Porém, ainda falando no roteiro, é na segunda metade que "Fervo" ganha força (uêpa!), quando há uma reviravolta que traz a tal urgência necessária em forma de missão para que os fantasmas - interpretados pelo trio Rita Von Hunty, Gabriel Godoy e Renata Gaspar - possam resolver pendências do passado e, finalmente, seguir para o além-vida (seja lá o que esteja "do outro lado"). A adição da personagem Morte - defendida pela veterana Joana Fomm - trazendo toda a autoridade que a entidade possui, confere ao texto algo que é até rapidamente anunciado no início mas que ganha força na reta final pois há um limite de tempo para a realização da missão (e consequências graves para parte dos personagens em caso de falha).
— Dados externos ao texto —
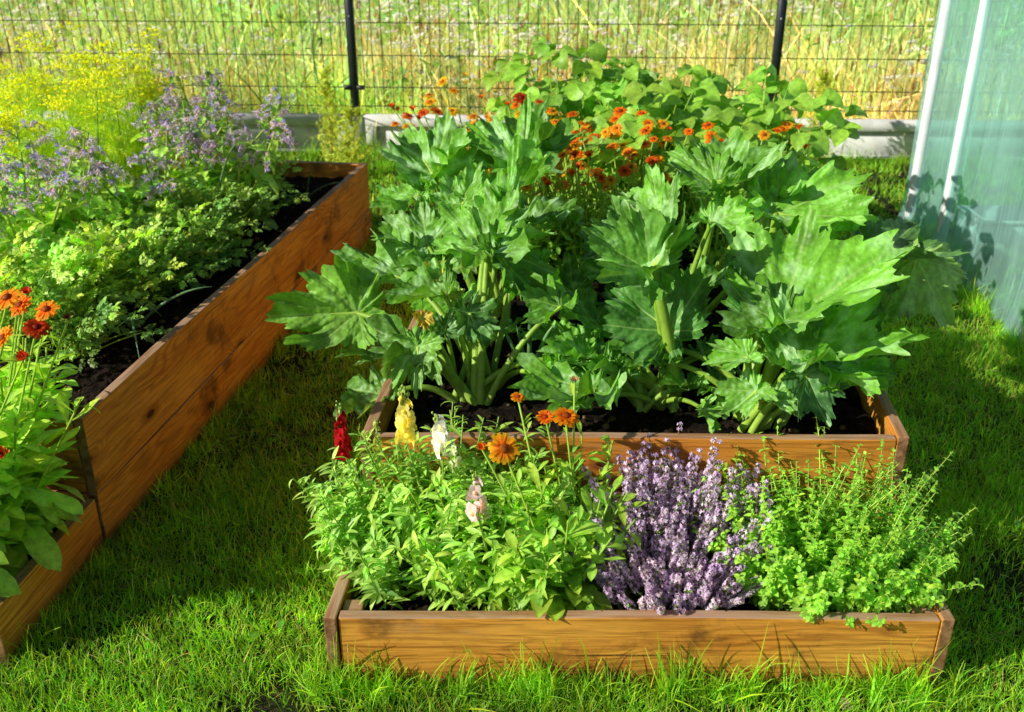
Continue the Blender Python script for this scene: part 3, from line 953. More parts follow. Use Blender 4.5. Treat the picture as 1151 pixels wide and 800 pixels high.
A = at
snapdragon((-.19, 2.04, SLO), 'bushy snapdragon with a tall yellow flower spike, beside the white one',
           [(A(456, 494, 2.03), A(455, 436, 2.03), (.95, .86, .22), 10, .031), (A(425, 500, 2.02), A(422, 470, 2.02), (.60, .66, .2), 5, .013)], 36, .37, (.10, .07), 36)
snapdragon((-.075, 2.04, SLO), 'snapdragon with white flower heads between the yellow snapdragon and the pink one',
           [(A(500, 504, 2.0), A(489, 466, 2.03), (.95, .95, .9), 8, .031), (A(512, 524, 1.97), A(511, 498, 1.97), (.84, .88, .6), 4, .018)], 36, .36, (.10, .07), 36)
snapdragon((-.04, 1.88, SLO), 'snapdragon with one pale pink flower spike next to the calendula',
           [(A(537, 580, 1.79), A(533, 532, 1.80), (1., .80, .78), 6, .029)], 34, .28, (.11, .07), 36, (.25, .45, .065))
snapdragon((-.245, 1.90, SLO), 'leafy snapdragon without flowers in the corner of the low tier', [], 30, .27, (.11, .075), 44, (.22, .41, .08), (-.2, -.2))
snapdragon((-.315, 2.06, SLO), 'snapdragon with a single dark red flower spike leaning over the bed edge',
           [(A(386, 510, 2.03), A(381, 456, 2.04), (.52, .006, .014), 11, .025)], 18, .30, (.06, .06), 40, (.22, .39, .09), (-.1, 0))
snapdragon((.02, 2.06, SLO), 'young snapdragon with bare leafy tips against the upper tier, behind the large orange flower', [], 14, .30, (.06, .04), 36, (.23, .43, .06))

OR = lambda i: ORANGE[i]
calendula((.10, 1.88, SLO), 'tall calendula with one large open orange flower between snapdragons and thyme',
          [(A(566, 504, 1.90), .038, (.95, .42, .012), up_face(-.1, -.75), False), (A(541, 503, 1.95), .016, (.85, .17, .006), up_face(), True), (A(582, 446, 2.05), .018, (.93, .34, .01), up_face(-.2, -.2), False)],
          15, .33, .08, .105, None, (.22, .42, .05), 38, 17)
calendula((.155, 2.0, SLO), 'calendula with two orange flowers side by side against the upper tier',
          [(A(636, 468, 2.02), .034, (.93, .30, .008), up_face(.1, -.4), False), (A(613, 469, 2.04), .022, (.90, .22, .006), up_face(-.2, -.3), False), (A(646, 428, 2.1), .015, (.62, .42, .16), up_face(), True)],
          15, .36, .08, .105, None, (.24, .44, .05), 34, 17)


def thyme(base, label):
    base = np.array(base, float)
    p = thing('thyme_clump', label, 'thyme', base)
    n = 330
    b = disc(base, .15, .125, n)
    off = (b - base) / [.125, .115, 1]
    az = np.arctan2(off[:, 1], off[:, 0]) + rng.normal(0, .35, n)
    rr = np.linalg.norm(off[:, :2], axis=1)
    L = (.205 + .09 * off[:, 1]) * U(.7, 1.15, n)
    P = stems(b, az, 1.48 - .44 * rr + rng.normal(0, .13, n), L, U(-.2, .3, n), 8, .2)
    gl, gs, gf = Geo(), Geo(), Geo()
    gs.tubes(P, np.linspace(.0016, .0009, 8), cvar((.12, .12, .05), n), 4)
    leafy(gl, P, T_OV, 46, .05, .9, .011, (.10, .19, .05), .4, .3, .2, .1, .2)
    whorls = 11
    i = np.repeat(np.arange(n), whorls); t = np.tile(np.linspace(.42, 1., whorls), n) + U(-.02, .02, n * whorls)
    pc, tan = along(P, i, t)
    k = 7
    ii = np.repeat(np.arange(len(pc)), k)
    a = U(0, 2 * PI, len(ii))
    d = spread(tan[ii], a, U(-.1, .6, len(ii)))
    fr = (.0105 * (1.1 - .5 * np.repeat(t, k))) * U(.6, 1.3, len(ii))
    pos = pc[ii] + d * fr[:, None]
    mixv = np.clip(rng.normal(.5, .33, len(ii)) + .25 * (np.repeat(np.repeat(rng.normal(0, 1, n), whorls), k)) * .8, 0, 1)[:, None]
    c = (np.array([[.72, .52, .86]]) * (1 - mixv) + np.array([[.98, .85, .95]]) * mixv) * np.exp(rng.normal(0, .15, (len(ii), 1)))
    keep = rng.random(len(ii)) < .92
    gf.inst(FL_MINI, pos[keep], frames(spread(tan[ii], a + 1.57, 0 * a), d)[keep], U(.0042, .0066, len(ii))[keep], c[keep])
    # reddish calyces
    gf.inst(T_DOT, pc[ii] + d * (fr * .55)[:, None], np.eye(3), .0022, cvar((.30, .17, .26), len(ii)))
    gf.build('blossom', M_PETAL, p); gl.build('foliage', M_LEAF, p); gs.build('stem', M_STEM, p)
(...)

O que nos leva à conclusão que se, na formatação do roteiro, em vez de insistir na comédia tímida, talvez não fosse uma oportunidade de realizar um filme dramático com elementos de terror. Ainda há a insistência no repetido uso de uma canção do início dos anos 2000 sem uma explicação da trama (no original, os fantasmas haviam morrido nos anos 1970 e tocavam a canção "Rasputin" da banda Boney M.) - era algo do passado do casal protagonista, uma canção do início de namoro, uma piada interna, talvez? O roteiro nem se dá ao trabalho de nos fazer entender porque o protagonista não consegue parar de dançar ao som da tal canção...
(Seria mais difícil de vender o projeto às distribuidoras brasileiras se fosse um filme de terror e drama? Sim, seria. Mas, se conseguisse, poderia atrair as audiências mais jovens e passar a mensagem final de forma mais efetiva, com muito mais aceitação para parte do público que não curte esperar mais de meia hora para desenvolver um plot)
A montagem de Marcelo Junqueira também não ajuda em muitos momentos, como na cena em que está acontecendo uma discussão entre dois personagens e há um corte brusco para alguém comprando tinta num estabelecimento e, daí, volta à discussão - existem formas mais efetivas de se realizar esse tipo de corte "seco" e esse, especificamente, causa mais confusão do que reverbera o efeito desejado.
"Fervo" é um filme estranho: é comédia que não faz rir, terror que não assusta muito mas também é um filme dramático que emociona o público de forma surpreendente. Assista e tire suas próprias conclusões.